Introduction
Body size, proportions, physique and composition are factors which influence physical fitness. Historically, stature and weight, both indicators of overall body size, have been used extensively with age and sex in efforts to identify some optimum combination of these variables for classifying children, youth and young adults in a variety of physical activities. Skinfold thicknesses are routinely used to estimate body composition, and are now included in physical fitness test batteries. Body size, specifically body weight, is the standard frame of reference for expressing physiological parameters, such as VO2max. Hence, anthropometry is central to the study of physical fitness in the general population and in special populations, including elite athletes and those chronically stressed by under nutrition.
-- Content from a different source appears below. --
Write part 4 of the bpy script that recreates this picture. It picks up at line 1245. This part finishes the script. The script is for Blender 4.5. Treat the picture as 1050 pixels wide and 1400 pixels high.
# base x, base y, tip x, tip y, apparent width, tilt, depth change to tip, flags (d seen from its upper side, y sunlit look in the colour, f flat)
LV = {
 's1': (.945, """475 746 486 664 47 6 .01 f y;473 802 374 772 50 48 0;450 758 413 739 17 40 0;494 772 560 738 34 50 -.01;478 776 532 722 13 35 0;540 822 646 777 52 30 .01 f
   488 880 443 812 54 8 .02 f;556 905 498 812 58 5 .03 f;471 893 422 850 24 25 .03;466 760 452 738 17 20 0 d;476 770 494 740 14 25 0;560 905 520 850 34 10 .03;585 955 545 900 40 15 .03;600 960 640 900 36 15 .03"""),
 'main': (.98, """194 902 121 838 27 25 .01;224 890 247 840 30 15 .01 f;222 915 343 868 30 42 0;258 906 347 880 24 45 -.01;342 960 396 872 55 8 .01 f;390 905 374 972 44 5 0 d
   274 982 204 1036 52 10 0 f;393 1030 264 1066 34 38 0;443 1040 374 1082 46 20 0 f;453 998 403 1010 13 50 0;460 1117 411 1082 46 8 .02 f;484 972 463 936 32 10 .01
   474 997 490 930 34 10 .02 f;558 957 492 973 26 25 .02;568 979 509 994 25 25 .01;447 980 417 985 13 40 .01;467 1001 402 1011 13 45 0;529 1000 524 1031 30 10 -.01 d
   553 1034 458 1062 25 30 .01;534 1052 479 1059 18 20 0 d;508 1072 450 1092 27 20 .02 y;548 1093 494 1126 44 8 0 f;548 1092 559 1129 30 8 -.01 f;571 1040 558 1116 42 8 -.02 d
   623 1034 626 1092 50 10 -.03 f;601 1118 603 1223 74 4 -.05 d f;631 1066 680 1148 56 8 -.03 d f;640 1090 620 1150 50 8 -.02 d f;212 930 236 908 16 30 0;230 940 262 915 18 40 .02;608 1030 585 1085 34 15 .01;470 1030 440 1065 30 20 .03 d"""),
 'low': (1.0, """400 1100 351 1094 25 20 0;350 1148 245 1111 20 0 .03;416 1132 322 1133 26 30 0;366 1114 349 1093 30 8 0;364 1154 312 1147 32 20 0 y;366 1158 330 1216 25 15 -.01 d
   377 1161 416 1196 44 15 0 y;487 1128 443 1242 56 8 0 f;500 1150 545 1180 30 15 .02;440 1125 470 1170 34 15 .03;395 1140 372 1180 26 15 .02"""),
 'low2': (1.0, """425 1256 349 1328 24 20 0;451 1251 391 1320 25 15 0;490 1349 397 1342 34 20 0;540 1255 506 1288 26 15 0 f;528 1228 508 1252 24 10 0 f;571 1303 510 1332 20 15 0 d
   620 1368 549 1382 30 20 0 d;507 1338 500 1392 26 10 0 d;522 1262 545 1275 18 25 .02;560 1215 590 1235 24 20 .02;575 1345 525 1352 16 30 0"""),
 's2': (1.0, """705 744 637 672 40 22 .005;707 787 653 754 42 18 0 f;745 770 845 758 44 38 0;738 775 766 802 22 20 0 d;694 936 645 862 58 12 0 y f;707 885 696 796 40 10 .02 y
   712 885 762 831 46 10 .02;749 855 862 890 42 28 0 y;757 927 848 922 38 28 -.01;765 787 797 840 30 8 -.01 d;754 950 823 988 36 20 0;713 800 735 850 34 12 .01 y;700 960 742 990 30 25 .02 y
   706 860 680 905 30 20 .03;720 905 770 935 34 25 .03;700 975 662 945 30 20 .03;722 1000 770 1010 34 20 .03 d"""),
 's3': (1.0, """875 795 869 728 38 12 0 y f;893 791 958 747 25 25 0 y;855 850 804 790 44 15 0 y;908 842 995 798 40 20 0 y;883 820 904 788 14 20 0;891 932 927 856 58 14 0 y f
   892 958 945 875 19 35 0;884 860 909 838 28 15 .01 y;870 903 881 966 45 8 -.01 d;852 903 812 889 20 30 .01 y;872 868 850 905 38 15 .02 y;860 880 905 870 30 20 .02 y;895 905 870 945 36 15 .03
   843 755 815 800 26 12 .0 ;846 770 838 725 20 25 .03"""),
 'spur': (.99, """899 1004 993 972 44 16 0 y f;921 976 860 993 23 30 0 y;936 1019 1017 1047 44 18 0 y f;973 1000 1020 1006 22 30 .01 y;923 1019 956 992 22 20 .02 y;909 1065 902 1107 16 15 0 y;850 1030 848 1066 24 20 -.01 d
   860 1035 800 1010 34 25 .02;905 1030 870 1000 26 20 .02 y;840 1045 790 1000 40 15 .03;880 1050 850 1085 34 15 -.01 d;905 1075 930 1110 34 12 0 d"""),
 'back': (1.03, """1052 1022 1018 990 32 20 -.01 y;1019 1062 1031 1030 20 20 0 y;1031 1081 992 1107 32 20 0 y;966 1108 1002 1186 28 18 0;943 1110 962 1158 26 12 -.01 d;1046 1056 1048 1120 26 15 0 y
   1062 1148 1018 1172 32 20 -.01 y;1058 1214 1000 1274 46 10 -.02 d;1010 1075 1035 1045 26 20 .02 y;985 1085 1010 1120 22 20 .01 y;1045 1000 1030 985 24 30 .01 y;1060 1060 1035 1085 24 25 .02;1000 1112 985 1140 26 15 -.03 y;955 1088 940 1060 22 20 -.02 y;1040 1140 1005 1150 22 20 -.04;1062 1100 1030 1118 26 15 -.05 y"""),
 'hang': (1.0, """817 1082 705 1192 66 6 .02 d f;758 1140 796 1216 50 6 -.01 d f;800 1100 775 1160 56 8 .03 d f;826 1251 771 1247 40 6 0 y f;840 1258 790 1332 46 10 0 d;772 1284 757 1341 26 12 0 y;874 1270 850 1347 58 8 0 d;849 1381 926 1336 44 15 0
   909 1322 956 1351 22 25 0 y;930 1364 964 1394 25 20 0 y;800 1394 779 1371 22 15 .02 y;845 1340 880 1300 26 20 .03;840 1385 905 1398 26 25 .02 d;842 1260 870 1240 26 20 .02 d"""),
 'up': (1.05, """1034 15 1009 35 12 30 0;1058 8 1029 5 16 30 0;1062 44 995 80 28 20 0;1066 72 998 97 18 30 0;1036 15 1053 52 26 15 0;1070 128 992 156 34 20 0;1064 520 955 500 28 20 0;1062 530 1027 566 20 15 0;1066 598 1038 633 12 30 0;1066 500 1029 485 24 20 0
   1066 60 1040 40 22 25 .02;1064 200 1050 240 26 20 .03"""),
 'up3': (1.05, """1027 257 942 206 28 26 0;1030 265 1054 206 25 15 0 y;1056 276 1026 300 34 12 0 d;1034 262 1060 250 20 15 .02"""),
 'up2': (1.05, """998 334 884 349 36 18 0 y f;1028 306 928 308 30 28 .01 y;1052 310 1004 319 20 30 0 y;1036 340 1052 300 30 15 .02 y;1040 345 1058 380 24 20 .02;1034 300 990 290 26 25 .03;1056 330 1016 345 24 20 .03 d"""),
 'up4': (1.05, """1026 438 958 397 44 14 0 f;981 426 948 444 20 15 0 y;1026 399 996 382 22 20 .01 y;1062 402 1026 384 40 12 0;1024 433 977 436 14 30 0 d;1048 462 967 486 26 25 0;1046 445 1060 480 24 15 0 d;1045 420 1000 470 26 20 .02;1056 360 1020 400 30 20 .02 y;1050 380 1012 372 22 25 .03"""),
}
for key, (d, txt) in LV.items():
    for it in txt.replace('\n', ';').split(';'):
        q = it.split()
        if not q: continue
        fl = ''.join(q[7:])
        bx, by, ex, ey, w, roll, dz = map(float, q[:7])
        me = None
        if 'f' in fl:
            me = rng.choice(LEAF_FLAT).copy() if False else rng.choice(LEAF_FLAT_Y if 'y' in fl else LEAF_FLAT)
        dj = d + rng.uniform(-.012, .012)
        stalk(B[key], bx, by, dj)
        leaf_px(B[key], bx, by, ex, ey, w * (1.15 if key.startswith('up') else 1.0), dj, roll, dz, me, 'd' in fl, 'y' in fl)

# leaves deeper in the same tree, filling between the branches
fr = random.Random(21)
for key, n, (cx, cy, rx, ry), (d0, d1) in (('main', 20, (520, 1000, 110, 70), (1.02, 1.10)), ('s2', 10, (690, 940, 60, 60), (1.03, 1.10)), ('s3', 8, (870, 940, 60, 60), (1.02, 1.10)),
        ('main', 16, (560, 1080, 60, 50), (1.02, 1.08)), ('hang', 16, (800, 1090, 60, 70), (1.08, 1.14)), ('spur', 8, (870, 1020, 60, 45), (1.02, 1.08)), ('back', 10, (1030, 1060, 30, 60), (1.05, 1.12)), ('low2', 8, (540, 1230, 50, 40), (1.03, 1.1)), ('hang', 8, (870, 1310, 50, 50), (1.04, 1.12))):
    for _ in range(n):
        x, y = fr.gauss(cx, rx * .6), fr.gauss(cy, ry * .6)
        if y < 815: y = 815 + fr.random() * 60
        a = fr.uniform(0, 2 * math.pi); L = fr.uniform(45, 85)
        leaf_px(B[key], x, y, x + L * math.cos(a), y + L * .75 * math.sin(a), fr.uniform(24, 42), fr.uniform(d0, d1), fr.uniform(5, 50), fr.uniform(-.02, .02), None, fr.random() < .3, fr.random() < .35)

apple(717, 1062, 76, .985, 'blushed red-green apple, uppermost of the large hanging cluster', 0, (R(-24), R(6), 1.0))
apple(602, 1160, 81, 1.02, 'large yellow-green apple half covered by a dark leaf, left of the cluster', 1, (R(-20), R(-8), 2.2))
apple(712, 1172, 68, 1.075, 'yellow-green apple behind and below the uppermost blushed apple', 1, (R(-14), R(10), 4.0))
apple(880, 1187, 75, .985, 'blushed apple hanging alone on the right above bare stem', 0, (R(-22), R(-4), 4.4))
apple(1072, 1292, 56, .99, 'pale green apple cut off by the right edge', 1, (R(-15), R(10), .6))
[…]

The present chapter considers the anthropometric correlates of physical fitness, and builds upon an earlier review (Malina, 1975). It is limited largely to samples of well-nourished children and youth, but also considers related data for disadvantaged and undernourished samples. Fatness as a factor affecting fitness is considered separately, as is the possibility of an optimal body size for physical fitness and performance.
Fitness and performance
Performance is viewed in the context of standardized strength and motor tasks, which were historically defined as the components of physical fitness. More recently, however, the definition of fitness has taken a health-related perspective, in which fitness is operationalized as cardio-respiratory endurance, abdominal muscular strength and endurance, lower back flexibility, and fatness (Malina, 1991). Hence, the terms health-related fitness and motor fitness are used. The concept of fitness continues to evolve as apparent in the morphological, muscular, motor, cardio-respiratory and metabolic components of physical and physiological fitness offered by Bouchard & Shephard (1993).